### [Your task]
Extract the data exactly, missing nothing.

### [Supplied information]

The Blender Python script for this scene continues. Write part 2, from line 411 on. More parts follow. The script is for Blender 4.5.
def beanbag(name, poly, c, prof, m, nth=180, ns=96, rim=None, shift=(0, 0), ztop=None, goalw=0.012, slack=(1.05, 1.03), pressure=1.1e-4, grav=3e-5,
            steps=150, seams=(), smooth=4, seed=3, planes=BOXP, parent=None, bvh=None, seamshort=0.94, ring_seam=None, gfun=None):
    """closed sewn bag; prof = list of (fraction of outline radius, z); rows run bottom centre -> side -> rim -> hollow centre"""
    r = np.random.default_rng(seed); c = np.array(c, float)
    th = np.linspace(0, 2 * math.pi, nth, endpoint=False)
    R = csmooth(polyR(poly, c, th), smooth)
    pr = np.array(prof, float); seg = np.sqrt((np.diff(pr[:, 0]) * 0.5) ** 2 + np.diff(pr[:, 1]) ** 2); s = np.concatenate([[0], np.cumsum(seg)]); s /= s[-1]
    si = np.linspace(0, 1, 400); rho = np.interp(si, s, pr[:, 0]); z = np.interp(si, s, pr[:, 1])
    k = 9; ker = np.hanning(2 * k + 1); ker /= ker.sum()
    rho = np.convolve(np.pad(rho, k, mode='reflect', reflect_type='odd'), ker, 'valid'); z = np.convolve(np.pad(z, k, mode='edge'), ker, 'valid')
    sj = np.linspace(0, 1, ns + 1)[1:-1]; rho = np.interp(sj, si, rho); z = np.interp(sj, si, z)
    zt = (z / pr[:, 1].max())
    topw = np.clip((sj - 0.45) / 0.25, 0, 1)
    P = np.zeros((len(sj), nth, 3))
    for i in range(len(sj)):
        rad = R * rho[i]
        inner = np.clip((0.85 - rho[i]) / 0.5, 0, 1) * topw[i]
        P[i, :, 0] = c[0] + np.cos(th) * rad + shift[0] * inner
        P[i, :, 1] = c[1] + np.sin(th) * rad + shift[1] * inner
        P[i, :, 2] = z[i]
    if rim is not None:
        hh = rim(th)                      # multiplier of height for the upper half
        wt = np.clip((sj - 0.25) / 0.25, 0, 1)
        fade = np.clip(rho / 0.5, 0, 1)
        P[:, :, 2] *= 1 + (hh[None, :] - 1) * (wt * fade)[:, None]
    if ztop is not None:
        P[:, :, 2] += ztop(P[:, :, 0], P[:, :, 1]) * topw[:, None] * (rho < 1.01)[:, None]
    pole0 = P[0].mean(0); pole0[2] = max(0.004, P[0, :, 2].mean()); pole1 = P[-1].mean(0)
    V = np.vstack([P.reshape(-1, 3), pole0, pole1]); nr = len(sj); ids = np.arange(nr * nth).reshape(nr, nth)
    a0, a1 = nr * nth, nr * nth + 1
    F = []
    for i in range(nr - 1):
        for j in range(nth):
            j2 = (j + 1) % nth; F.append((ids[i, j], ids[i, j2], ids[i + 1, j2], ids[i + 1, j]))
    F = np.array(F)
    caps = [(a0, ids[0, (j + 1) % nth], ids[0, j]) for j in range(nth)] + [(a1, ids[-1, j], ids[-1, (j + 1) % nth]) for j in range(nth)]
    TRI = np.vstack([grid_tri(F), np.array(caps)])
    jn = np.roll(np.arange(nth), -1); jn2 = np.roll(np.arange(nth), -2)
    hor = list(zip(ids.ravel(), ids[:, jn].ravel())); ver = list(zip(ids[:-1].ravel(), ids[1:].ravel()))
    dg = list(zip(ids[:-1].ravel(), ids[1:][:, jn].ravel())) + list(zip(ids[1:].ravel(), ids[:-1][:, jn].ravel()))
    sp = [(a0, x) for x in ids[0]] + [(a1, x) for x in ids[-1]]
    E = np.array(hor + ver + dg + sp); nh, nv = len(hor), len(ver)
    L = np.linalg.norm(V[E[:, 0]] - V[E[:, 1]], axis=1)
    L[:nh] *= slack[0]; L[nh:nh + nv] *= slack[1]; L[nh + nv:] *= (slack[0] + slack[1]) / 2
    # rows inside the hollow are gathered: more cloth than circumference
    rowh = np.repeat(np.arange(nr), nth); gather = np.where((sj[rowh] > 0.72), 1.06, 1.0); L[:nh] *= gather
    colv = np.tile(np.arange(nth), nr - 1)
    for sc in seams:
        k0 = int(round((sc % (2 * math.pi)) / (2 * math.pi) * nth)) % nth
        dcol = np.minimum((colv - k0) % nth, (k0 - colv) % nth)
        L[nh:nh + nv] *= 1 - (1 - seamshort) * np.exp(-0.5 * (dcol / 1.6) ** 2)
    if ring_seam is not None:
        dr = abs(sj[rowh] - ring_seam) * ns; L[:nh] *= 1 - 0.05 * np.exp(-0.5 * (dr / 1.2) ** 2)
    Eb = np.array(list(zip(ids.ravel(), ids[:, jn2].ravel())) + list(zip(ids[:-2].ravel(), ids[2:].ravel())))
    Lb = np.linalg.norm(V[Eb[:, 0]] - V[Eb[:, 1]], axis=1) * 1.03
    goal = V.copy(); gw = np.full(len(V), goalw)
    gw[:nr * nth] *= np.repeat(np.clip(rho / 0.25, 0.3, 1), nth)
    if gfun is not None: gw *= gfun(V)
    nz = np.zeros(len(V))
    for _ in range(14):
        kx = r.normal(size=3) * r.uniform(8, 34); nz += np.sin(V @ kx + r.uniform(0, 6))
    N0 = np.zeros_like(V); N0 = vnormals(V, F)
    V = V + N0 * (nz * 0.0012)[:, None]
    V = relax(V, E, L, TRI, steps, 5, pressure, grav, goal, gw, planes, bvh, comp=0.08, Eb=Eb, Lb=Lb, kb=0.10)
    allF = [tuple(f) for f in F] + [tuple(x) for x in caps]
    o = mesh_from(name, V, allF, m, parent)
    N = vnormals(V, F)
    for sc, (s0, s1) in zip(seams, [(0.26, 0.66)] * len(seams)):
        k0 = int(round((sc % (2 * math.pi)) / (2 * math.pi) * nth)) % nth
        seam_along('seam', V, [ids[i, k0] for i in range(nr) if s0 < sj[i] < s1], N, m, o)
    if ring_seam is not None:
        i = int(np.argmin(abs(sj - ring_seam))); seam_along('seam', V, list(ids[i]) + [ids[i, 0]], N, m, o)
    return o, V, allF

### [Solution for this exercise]
The Blender Python script for this scene continues. Write part 2, from line 411 on. More parts follow. The script is for Blender 4.5.
def beanbag(name, poly, c, prof, m, nth=180, ns=96, rim=None, shift=(0, 0), ztop=None, goalw=0.012, slack=(1.05, 1.03), pressure=1.1e-4, grav=3e-5,
            steps=150, seams=(), smooth=4, seed=3, planes=BOXP, parent=None, bvh=None, seamshort=0.94, ring_seam=None, gfun=None):
    """closed sewn bag; prof = list of (fraction of outline radius, z); rows run bottom centre -> side -> rim -> hollow centre"""
    r = np.random.default_rng(seed); c = np.array(c, float)
    th = np.linspace(0, 2 * math.pi, nth, endpoint=False)
    R = csmooth(polyR(poly, c, th), smooth)
    pr = np.array(prof, float); seg = np.sqrt((np.diff(pr[:, 0]) * 0.5) ** 2 + np.diff(pr[:, 1]) ** 2); s = np.concatenate([[0], np.cumsum(seg)]); s /= s[-1]
    si = np.linspace(0, 1, 400); rho = np.interp(si, s, pr[:, 0]); z = np.interp(si, s, pr[:, 1])
    k = 9; ker = np.hanning(2 * k + 1); ker /= ker.sum()
    rho = np.convolve(np.pad(rho, k, mode='reflect', reflect_type='odd'), ker, 'valid'); z = np.convolve(np.pad(z, k, mode='edge'), ker, 'valid')
    sj = np.linspace(0, 1, ns + 1)[1:-1]; rho = np.interp(sj, si, rho); z = np.interp(sj, si, z)
    zt = (z / pr[:, 1].max())
    topw = np.clip((sj - 0.45) / 0.25, 0, 1)
    P = np.zeros((len(sj), nth, 3))
    for i in range(len(sj)):
        rad = R * rho[i]
        inner = np.clip((0.85 - rho[i]) / 0.5, 0, 1) * topw[i]
        P[i, :, 0] = c[0] + np.cos(th) * rad + shift[0] * inner
        P[i, :, 1] = c[1] + np.sin(th) * rad + shift[1] * inner
        P[i, :, 2] = z[i]
    if rim is not None:
        hh = rim(th)                      # multiplier of height for the upper half
        wt = np.clip((sj - 0.25) / 0.25, 0, 1)
        fade = np.clip(rho / 0.5, 0, 1)
        P[:, :, 2] *= 1 + (hh[None, :] - 1) * (wt * fade)[:, None]
    if ztop is not None:
        P[:, :, 2] += ztop(P[:, :, 0], P[:, :, 1]) * topw[:, None] * (rho < 1.01)[:, None]
    pole0 = P[0].mean(0); pole0[2] = max(0.004, P[0, :, 2].mean()); pole1 = P[-1].mean(0)
    V = np.vstack([P.reshape(-1, 3), pole0, pole1]); nr = len(sj); ids = np.arange(nr * nth).reshape(nr, nth)
    a0, a1 = nr * nth, nr * nth + 1
    F = []
    for i in range(nr - 1):
        for j in range(nth):
            j2 = (j + 1) % nth; F.append((ids[i, j], ids[i, j2], ids[i + 1, j2], ids[i + 1, j]))
    F = np.array(F)
    caps = [(a0, ids[0, (j + 1) % nth], ids[0, j]) for j in range(nth)] + [(a1, ids[-1, j], ids[-1, (j + 1) % nth]) for j in range(nth)]
    TRI = np.vstack([grid_tri(F), np.array(caps)])
    jn = np.roll(np.arange(nth), -1); jn2 = np.roll(np.arange(nth), -2)
    hor = list(zip(ids.ravel(), ids[:, jn].ravel())); ver = list(zip(ids[:-1].ravel(), ids[1:].ravel()))
    dg = list(zip(ids[:-1].ravel(), ids[1:][:, jn].ravel())) + list(zip(ids[1:].ravel(), ids[:-1][:, jn].ravel()))
    sp = [(a0, x) for x in ids[0]] + [(a1, x) for x in ids[-1]]
    E = np.array(hor + ver + dg + sp); nh, nv = len(hor), len(ver)
    L = np.linalg.norm(V[E[:, 0]] - V[E[:, 1]], axis=1)
    L[:nh] *= slack[0]; L[nh:nh + nv] *= slack[1]; L[nh + nv:] *= (slack[0] + slack[1]) / 2
    # rows inside the hollow are gathered: more cloth than circumference
    rowh = np.repeat(np.arange(nr), nth); gather = np.where((sj[rowh] > 0.72), 1.06, 1.0); L[:nh] *= gather
    colv = np.tile(np.arange(nth), nr - 1)
    for sc in seams:
        k0 = int(round((sc % (2 * math.pi)) / (2 * math.pi) * nth)) % nth
        dcol = np.minimum((colv - k0) % nth, (k0 - colv) % nth)
        L[nh:nh + nv] *= 1 - (1 - seamshort) * np.exp(-0.5 * (dcol / 1.6) ** 2)
    if ring_seam is not None:
        dr = abs(sj[rowh] - ring_seam) * ns; L[:nh] *= 1 - 0.05 * np.exp(-0.5 * (dr / 1.2) ** 2)
    Eb = np.array(list(zip(ids.ravel(), ids[:, jn2].ravel())) + list(zip(ids[:-2].ravel(), ids[2:].ravel())))
    Lb = np.linalg.norm(V[Eb[:, 0]] - V[Eb[:, 1]], axis=1) * 1.03
    goal = V.copy(); gw = np.full(len(V), goalw)
    gw[:nr * nth] *= np.repeat(np.clip(rho / 0.25, 0.3, 1), nth)
    if gfun is not None: gw *= gfun(V)
    nz = np.zeros(len(V))
    for _ in range(14):
        kx = r.normal(size=3) * r.uniform(8, 34); nz += np.sin(V @ kx + r.uniform(0, 6))
    N0 = np.zeros_like(V); N0 = vnormals(V, F)
    V = V + N0 * (nz * 0.0012)[:, None]
    V = relax(V, E, L, TRI, steps, 5, pressure, grav, goal, gw, planes, bvh, comp=0.08, Eb=Eb, Lb=Lb, kb=0.10)
    allF = [tuple(f) for f in F] + [tuple(x) for x in caps]
    o = mesh_from(name, V, allF, m, parent)
    N = vnormals(V, F)
    for sc, (s0, s1) in zip(seams, [(0.26, 0.66)] * len(seams)):
        k0 = int(round((sc % (2 * math.pi)) / (2 * math.pi) * nth)) % nth
        seam_along('seam', V, [ids[i, k0] for i in range(nr) if s0 < sj[i] < s1], N, m, o)
    if ring_seam is not None:
        i = int(np.argmin(abs(sj - ring_seam))); seam_along('seam', V, list(ids[i]) + [ids[i, 0]], N, m, o)
    return o, V, allF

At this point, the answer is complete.